The flattery worked, with Apple gaining broad exemptions from Mr. Trump’s tariffs. But Apple built zero plants in the United States. Its chief executive simply ran out the clock on Mr. Trump’s presidency.
Since then, Apple has only grown closer to the Middle Kingdom, winning over Chinese officials by helping Chinese companies mimic, and then oust, rival multinationals that were responsible for building China’s tech manufacturing dominance over the past decade, my reporting has shown. Apple’s own annual reports show the number of Chinese vendors in its “top supplier” list more than tripled, to 52, between 2012 and 2023, displacing their American and Taiwanese rivals.
Mr. Cook donated $1 million to, and attended, Mr. Trump’s January inauguration. And a few weeks later Apple pledged to “spend and invest” $500 billion to expand “support for American manufacturing” during the president’s second term. Mr. Trump boasted that the investment reflected his America First agenda.
That promise alone won’t be enough to save Apple. Some of Mr. Trump’s advisers must realize that Apple’s promise may be nonsense. There’s little evidence the company will actually spend anywhere near $500 billion; the announcement mentioned just four new initiatives whose total investment dollars are unlikely to add up to even one-tenth that amount. Unless the math misleadingly includes buybacks and dividends, which have nothing to do with American manufacturing, or unless further projects are really planned, the pledge, like the one Mr. Cook made in Mr. Trump’s first term, is hot air.
And this time, Mr. Trump’s tariffs are far more onerous. Set to take effect on Wednesday, they are the biggest threat to Apple’s business since Mr. Jobs returned to save the company from near-bankruptcy in 1997. Analysts from Rosenblatt Securities estimated they could diminish Apple’s annual profits by $40 billion. Not only did Mr. Trump say last week that he would impose a steep 54 percent tariff on China (including earlier increases), he also included at least 90 other countries, effectively short-circuiting Apple’s efforts to reroute products through Vietnam (tariffs: 46 percent) or India (27 percent). In responding with tariffs of its own, China shows no sign of backing down from a fight. Nor does Mr. Trump, who is pushing ahead with an additional 50 percent tariff first threatened on Monday.

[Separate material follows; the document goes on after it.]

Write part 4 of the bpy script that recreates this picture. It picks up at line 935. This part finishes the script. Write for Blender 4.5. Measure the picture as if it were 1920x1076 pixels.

Apple is stuck, and there is no obvious way out. Even if it were possible for Mr. Cook to move Apple production out of China immediately, he would risk stirring Beijing’s ire and endangering a roughly $70 billion business there. His only option is to continue pushing more “final assembly” of Apple products to places like India and Vietnam, while leaving the bulk of complex manufacturing in China — walking a line that grows ever thinner and more precarious. Apple shares have lost more than $1 trillion since peaking in late December.
Mr. Trump would be a fool not to see past Apple’s politicking this time. Then again, he often cares more about appearances than principles. Anyone betting on Apple’s future should hope Mr. Cook has one more diplomatic ace up his sleeve. This time, the odds against him are long.